DENVER – The Cincinnati Reds had a five-run lead in the fifth inning Wednesday, Graham Ashcraft was cruising on the mound and had an offense that received a lot of contributions from the bottom of the lineup.
Then it was like a switch flipped.
Ashcraft allowed five straight batters to reach base, the lead evaporated and the Colorado Rockies never stopped pouring hits in the Reds’ 11-6 loss at Coors Field, dropping two games in their three-game series. The Reds finished their six-game road trip through Miami and Colorado with a 3-3 record.
Coors Field is known for its unpredictability, but this pitching meltdown was stunning. Ashcraft, throwing almost exclusively cutters, gave up three singles through his first four innings and he erased two of them with double plays.
In the fifth inning, Ashcraft issued a bases-loaded walk to Charlie Blackmon, missing the strike zone on a full count cutter, then surrendered a two-run double in the left-center gap to Jurickson Profar. Two batters later, Rockies catcher Elias Díaz poked a game-tying, two-run single into shallow center field with two outs.
Ashcraft returned for the sixth inning and it was more of the same after a ball deflected off center fielder Stuart Fairchild’s glove for a leadoff double. He gave up two more hits before Lucas Sims replaced him on the mound. Sims, who had permitted three hits and one run in 11 innings this season, surrendered two hits and four runs in one-third of an inning.
When the dust cleared, Ashcraft, Sims and Silvino Bracho combined to give up 11 runs and 10 hits across two innings.

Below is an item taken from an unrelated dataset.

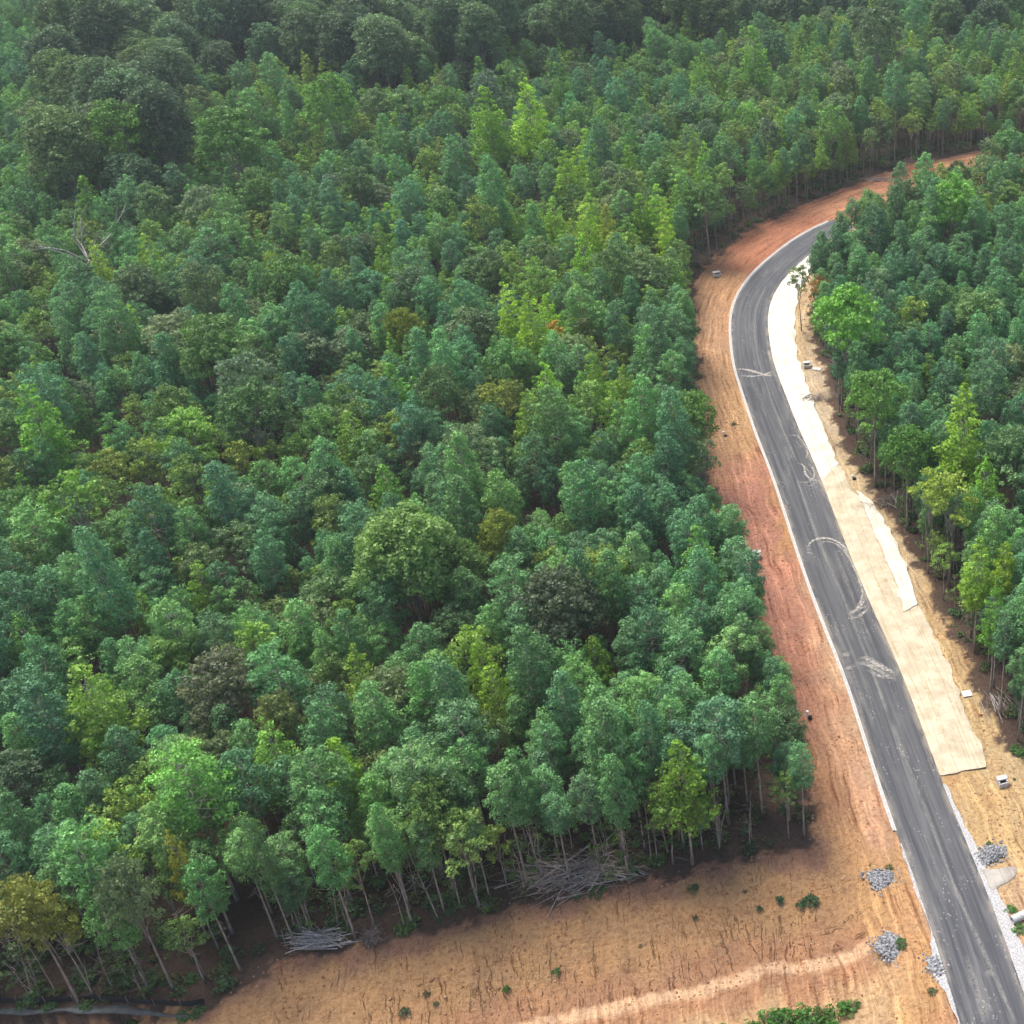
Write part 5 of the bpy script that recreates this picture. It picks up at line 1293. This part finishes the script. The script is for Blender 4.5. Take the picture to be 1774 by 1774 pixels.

There were two walks and a hit batter in those innings, but it was mostly a non-stop parade of singles and doubles.
Ashcraft saw his ERA rise from 3.85 to 4.84 after giving up seven runs and a career-high 10 hits in five innings.
Takeaways from the Reds’ series finale against the Rockies
1. Sims, a high-spin pitcher, just didn’t look like himself pitching in Colorado. He generated a few whiffs with his slider, but he left some elevated pitches over the plate. In his two outings at Coors Field this week, he allowed five runs and three hits, plus all three of his inherited runners scored.
At every other ballpark this season, Sims stranded six of his seven inherited runners and allowed only two hits to the 40 batters he faced.
2. Jose Barrero will cede playing time at shortstop to Matt McLain, so he will need to find other ways to regularly contribute to hold a spot on the major league roster. Barrero was out of the lineup for the last three days, but he had some nice moments during Wednesday’s game.
Barrero reached base four times with two singles and two walks. He snared a line drive with two runners in scoring position with a high leap in the fifth inning. It wasn’t a perfect day, running into an out at second base after his RBI single in the second inning, but perhaps some competition will wring some better performances out of him.
3. Luke Maile, the No. 9 hitter in the Reds’ lineup, was a big reason they were initially staked to a five-run lead. Maile hit an RBI double to left field in the second inning and he crushed a solo homer in the fifth inning. Maile, the Covington Catholic product, is 7-for-18 (.389 batting average) with four extra-base hits in his last seven starts.
Stat of the day
The Reds haven't won a series at Coors Field since 2016, winning 23 of their last 68 games at the ballpark.